This is a pretty long and comprehensive collection of good SF from 1963 (384 pages, so you’re definitely getting a lot). I enjoyed most of these stories and breezed through this on the Amtrak to and from visiting home. My mom also enjoyed the chunk she read while I was home, so it’s intergenerationally approved. However, nothing in here really blew me away and it all felt pretty standard and not hugely boundary pushing or subversive. Sometimes you do just need to read some classic aliens in space stories and that’s good enough.

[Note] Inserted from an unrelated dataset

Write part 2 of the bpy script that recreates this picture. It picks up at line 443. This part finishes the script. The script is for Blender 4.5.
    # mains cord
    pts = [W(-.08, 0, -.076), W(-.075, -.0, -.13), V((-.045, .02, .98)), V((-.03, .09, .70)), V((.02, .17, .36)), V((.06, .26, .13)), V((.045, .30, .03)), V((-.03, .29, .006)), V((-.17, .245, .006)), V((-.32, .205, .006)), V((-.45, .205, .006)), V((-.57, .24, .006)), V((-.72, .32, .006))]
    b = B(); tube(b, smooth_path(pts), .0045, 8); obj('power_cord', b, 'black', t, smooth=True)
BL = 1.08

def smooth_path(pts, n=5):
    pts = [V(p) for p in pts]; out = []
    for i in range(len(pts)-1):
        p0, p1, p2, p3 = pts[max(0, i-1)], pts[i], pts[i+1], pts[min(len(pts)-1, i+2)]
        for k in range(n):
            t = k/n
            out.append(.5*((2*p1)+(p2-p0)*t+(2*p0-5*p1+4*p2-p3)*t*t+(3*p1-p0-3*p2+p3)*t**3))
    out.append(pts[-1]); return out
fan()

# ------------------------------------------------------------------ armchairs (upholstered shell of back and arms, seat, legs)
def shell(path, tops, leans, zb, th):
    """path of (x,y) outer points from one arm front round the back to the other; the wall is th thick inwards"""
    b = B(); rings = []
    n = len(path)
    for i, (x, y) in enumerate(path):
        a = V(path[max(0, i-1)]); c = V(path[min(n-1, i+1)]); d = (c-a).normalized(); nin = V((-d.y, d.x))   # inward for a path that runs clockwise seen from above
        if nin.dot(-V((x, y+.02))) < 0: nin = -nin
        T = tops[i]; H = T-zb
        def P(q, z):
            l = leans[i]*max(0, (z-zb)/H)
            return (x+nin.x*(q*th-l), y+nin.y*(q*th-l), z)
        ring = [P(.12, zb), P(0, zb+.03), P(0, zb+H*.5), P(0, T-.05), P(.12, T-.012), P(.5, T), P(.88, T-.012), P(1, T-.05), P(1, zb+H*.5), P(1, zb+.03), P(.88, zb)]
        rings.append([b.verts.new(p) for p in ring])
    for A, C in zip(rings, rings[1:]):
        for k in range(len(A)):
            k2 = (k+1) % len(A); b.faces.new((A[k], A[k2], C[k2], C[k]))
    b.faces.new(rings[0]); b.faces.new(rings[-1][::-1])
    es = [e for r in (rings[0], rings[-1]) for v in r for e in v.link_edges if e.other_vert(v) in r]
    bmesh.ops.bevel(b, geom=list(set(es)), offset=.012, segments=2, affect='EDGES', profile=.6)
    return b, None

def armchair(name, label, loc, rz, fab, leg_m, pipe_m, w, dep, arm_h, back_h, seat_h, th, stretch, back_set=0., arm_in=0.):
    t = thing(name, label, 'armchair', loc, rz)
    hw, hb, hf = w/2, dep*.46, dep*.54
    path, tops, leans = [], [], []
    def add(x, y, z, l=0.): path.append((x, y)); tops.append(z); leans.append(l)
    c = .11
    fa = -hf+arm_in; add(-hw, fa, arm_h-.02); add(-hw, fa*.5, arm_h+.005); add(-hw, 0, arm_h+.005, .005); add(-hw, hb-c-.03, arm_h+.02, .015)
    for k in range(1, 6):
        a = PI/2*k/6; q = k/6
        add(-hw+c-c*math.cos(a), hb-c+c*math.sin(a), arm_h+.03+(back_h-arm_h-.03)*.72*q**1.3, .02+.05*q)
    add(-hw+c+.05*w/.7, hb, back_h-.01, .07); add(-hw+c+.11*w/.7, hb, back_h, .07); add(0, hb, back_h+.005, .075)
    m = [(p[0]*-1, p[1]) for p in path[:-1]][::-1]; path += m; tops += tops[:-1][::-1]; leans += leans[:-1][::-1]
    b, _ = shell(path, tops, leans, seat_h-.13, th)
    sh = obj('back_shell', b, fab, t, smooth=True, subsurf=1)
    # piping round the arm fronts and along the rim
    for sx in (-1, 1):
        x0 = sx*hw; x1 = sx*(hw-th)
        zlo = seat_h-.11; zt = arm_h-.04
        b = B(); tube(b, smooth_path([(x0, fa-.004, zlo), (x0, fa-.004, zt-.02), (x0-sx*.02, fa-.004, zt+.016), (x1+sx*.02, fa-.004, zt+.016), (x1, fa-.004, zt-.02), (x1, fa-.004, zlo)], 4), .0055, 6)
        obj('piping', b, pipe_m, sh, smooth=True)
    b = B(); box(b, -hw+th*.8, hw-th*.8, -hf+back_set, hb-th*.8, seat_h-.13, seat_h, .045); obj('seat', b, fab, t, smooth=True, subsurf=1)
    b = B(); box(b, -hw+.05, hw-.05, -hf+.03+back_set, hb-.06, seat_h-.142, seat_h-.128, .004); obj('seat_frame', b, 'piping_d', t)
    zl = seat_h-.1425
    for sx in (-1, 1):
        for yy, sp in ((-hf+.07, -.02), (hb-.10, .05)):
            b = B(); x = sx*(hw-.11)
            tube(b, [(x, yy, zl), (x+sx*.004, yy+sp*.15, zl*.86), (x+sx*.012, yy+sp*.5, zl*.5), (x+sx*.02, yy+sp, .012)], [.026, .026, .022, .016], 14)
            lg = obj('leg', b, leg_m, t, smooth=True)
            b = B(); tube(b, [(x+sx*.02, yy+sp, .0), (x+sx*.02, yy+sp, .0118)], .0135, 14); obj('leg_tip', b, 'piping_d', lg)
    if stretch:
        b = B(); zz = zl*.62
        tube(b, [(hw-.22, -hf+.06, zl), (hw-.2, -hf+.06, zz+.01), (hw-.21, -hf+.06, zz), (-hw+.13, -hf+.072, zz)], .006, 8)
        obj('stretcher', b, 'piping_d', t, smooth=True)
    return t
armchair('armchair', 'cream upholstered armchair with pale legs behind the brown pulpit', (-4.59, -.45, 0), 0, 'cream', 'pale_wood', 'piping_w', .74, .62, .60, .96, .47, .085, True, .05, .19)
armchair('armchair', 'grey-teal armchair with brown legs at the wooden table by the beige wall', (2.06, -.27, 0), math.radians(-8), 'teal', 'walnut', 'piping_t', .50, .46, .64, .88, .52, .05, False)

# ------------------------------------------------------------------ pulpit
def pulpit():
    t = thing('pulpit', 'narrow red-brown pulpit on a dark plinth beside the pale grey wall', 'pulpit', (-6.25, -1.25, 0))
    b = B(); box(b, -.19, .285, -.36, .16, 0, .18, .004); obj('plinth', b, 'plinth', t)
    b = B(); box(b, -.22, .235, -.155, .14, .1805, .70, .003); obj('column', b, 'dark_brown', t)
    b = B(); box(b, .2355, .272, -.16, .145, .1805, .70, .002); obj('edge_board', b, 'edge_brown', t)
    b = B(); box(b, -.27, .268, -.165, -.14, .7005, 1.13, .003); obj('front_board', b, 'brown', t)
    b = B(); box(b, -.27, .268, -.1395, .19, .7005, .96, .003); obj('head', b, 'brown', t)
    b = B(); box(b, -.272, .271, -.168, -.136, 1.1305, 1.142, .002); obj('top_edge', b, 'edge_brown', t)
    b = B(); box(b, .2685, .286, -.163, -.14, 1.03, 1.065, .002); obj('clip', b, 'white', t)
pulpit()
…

Standouts for me included “The Great Nebraska Sea” by Allan Danzig, a fun thought exercise about the consequences of a massive tectonic plate shift in the middle of America; “The Jewbird” by Bernard Malamud, a very pointed story about self-hatred and anti-Semitism; and “The Ming Vase” by E. C. Tubb, which I had read in another collection at some point but remains a good piece about Cold War tensions and psychic powers.
I did also wish there was more said about each author, as I felt that the interstitial blurbs Merril put between the stories were very broad and didn’t give me much context for the stories. Still, it distracted me during a long trip and was pleasant overall so no real complaints from me. As a note, the title of the book on the cover and then the title on the top of all the pages are different, so I went with the inside title since it is easier to write down.